Psychologists maintain that gender turns out to be one of the most important determinants of human behavior, and try to make sense of seemingly senseless misunderstandings that haunt men/women relationships. Psychologists’ data show: women tend to focus on intimacy and men on independence. Intimacy is key in a world of connection where individuals negotiate complex networks of friendship, minimize differences, try to reach consensus, and avoid the appearance of superiority, which would highlight differences. In a world of statuses, independence is key, because a primary means of establishing status is to tell others what to do, and taking orders is a marker of low status.
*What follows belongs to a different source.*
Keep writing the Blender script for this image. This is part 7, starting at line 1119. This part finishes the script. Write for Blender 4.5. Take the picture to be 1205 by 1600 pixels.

Though all humans need both intimacy and independence, women tend to focus on the first and men on the second. These differences can give women and men differing views of the same situation.

 

 

Reading Comprehension Check

 

1. What is the difference between the terms sex and gender?

2. How are men and women represented in history? What is a gender stereotype?

3. How did early philosophers portray genders? Are their views of the problem actual nowadays?

4. Do you agree with the religious view of the relationship between the opposite genders? Why?

5. Why were the concepts of masculinity and femininity developed? What do you think about proportional representation of genders in government?

6. Can you prove that women and men have differing views of the same situation? Why?

 

 

ASSIGNMENTS

 

1. Explain the terms: masculinity, femininity, preconceptions, status, to haunt, intimacy, independence, to proliferate, dimension, to point up, dominance, deformity, to reject, inferior, to expand upon.

 

2. Discuss the following:

1) Is gender equality possible? Is gender equality an “eternal problem”?

2) Who is responsible for violence against women and how to stop it?

3) Have you ever been discriminated against on the basis of your sex? What was the result?

4) What are some of the gender problems in this country? In the West? In the East?